Il libro, pubblicato dopo 11 anni di silenzio, suscita molte critiche e polemiche per il suo taglio duro e per certe affermazioni che, inizialmente attribuite allo shock per gli attentati, in seguito sono state confermate dall’autrice e riprese nel successivo La forza della ragione (2004). Il suo ultimo libro è Oriana Fallaci intervista Oriana Fallaci (2004).

La sua ultima invettiva, lo scorso 30 maggio 2006, è stata raccolta dal New Yorker, uno dei più prestigiosi settimanali americani.
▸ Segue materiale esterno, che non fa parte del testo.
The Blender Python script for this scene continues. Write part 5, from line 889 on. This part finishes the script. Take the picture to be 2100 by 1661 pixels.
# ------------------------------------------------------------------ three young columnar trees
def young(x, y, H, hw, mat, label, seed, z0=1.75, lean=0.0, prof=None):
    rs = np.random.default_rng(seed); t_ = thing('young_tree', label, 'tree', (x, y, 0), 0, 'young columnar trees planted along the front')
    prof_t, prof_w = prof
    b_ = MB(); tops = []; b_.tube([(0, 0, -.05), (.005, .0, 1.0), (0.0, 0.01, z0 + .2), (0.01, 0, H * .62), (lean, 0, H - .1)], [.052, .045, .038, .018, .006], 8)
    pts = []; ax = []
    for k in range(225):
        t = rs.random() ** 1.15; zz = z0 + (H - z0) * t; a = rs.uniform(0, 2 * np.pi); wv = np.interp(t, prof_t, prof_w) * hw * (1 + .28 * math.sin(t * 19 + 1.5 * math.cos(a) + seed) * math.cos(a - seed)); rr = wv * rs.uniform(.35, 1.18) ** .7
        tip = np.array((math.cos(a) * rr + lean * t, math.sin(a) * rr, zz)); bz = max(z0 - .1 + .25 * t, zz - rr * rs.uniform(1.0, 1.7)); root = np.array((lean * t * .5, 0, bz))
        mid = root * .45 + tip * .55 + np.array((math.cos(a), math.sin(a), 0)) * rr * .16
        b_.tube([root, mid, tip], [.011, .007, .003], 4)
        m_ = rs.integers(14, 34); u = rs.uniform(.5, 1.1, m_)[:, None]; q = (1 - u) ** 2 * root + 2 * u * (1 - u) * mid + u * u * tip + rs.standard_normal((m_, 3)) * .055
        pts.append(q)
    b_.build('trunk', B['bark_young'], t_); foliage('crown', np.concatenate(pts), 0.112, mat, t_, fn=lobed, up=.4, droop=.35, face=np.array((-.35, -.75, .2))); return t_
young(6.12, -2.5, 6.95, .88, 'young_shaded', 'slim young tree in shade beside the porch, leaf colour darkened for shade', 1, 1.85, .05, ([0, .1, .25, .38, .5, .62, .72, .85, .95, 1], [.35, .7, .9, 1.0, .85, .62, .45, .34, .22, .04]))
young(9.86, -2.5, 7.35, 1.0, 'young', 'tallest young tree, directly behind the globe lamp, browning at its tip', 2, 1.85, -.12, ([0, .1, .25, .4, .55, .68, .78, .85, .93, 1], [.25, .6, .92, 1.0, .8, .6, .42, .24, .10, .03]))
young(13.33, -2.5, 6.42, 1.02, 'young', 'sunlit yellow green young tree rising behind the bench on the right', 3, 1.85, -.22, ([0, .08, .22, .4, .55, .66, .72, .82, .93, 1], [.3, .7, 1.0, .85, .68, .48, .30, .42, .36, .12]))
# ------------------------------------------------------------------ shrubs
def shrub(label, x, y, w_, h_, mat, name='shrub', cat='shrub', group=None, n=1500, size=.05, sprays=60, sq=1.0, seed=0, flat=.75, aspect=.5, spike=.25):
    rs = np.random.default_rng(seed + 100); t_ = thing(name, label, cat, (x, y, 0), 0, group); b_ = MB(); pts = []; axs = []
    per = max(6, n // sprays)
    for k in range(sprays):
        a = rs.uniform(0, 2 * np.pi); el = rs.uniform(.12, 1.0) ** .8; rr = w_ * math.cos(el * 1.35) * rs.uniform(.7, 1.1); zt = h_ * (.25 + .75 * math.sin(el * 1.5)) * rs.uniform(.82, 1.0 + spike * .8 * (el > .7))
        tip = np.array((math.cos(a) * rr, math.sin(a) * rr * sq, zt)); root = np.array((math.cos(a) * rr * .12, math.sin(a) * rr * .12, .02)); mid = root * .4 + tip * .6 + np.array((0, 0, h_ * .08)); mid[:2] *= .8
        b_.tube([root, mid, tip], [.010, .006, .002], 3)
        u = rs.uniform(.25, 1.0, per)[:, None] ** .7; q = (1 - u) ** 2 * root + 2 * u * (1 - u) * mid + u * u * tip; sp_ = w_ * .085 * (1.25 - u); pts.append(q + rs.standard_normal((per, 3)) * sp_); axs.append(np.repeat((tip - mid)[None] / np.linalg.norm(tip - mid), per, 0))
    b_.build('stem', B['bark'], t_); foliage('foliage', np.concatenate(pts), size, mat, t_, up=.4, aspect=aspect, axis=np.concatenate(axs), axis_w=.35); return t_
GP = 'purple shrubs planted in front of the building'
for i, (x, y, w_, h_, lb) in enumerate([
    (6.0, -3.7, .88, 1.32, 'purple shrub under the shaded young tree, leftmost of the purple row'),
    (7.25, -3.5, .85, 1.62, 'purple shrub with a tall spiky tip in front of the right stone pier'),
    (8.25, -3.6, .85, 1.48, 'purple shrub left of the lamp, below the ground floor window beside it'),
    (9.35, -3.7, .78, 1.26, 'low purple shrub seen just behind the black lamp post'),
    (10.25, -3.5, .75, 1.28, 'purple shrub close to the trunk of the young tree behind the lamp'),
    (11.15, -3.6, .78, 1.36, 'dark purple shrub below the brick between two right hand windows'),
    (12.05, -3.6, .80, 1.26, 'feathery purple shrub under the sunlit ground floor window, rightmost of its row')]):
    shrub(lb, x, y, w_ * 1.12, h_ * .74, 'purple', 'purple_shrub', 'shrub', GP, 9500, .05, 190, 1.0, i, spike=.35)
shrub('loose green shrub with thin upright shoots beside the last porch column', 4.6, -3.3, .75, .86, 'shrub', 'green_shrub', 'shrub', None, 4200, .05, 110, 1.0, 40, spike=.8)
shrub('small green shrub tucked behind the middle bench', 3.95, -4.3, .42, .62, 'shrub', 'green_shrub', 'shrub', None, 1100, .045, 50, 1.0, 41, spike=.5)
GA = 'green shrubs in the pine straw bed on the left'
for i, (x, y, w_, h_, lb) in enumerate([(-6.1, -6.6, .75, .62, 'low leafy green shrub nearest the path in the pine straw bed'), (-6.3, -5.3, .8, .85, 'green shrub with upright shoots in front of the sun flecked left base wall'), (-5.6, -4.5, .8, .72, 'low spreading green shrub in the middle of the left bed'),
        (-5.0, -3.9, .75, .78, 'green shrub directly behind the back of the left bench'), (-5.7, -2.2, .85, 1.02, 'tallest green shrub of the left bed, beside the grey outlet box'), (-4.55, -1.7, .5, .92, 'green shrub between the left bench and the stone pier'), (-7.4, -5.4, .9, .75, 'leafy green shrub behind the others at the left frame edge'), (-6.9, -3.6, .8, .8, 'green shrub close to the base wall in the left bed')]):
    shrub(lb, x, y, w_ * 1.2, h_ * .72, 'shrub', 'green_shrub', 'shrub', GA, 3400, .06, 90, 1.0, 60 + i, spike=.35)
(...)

L’articolo, lungo dieci pagine, è titolato The Agitator – Oriana Fallaci indirizza la sua furia contro l’Islam: la scrittrice attacca un po’ tutti, Romano Prodi e Silvio Berlusconi, liquidati come “due fottuti idioti”, gli immigranti messicani, il presidente venezuelano Ugo Chavez, Federico Fellini, e l’olio di oliva fatto in New Jersey.

Ma il suo obiettivo principale erano ancora una volta, come ha fatto negli ultimi cinque anni, gli islamici: che non sopporta in generale, perché “non credo che esista un Islam buono e uno cattivo” e più in particolare perché non vorrebbe vedere mai la moschea che dovrebbe sorgere a Colle Val d’Elsa: “E’ vicino casa mia, prendo l’esplosivo e la faccio saltare”.
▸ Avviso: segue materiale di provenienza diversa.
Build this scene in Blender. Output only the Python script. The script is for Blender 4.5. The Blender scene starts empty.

L’ultima provocazione risale al febbraio 2006. Ricevendo la medaglia d’oro dal presidente del Consiglio regionale della Toscana, Riccardo Nencini, nella sede del consolato italiano a New York, Oriana Fallaci aveva annunciato che stava preparando una vignetta su Maometto. Il Giornale della Toscana spiegava che la scrittrice aveva detto di voler raffigurare Maometto “con le sue nove mogli, fra cui la bambina che sposò a 70 anni, le sedici concubine e una cammella col burqa. La matita, per ora, si è infranta sulla figura della cammella, ma il prossimo tentativo probabilmente andrà meglio”.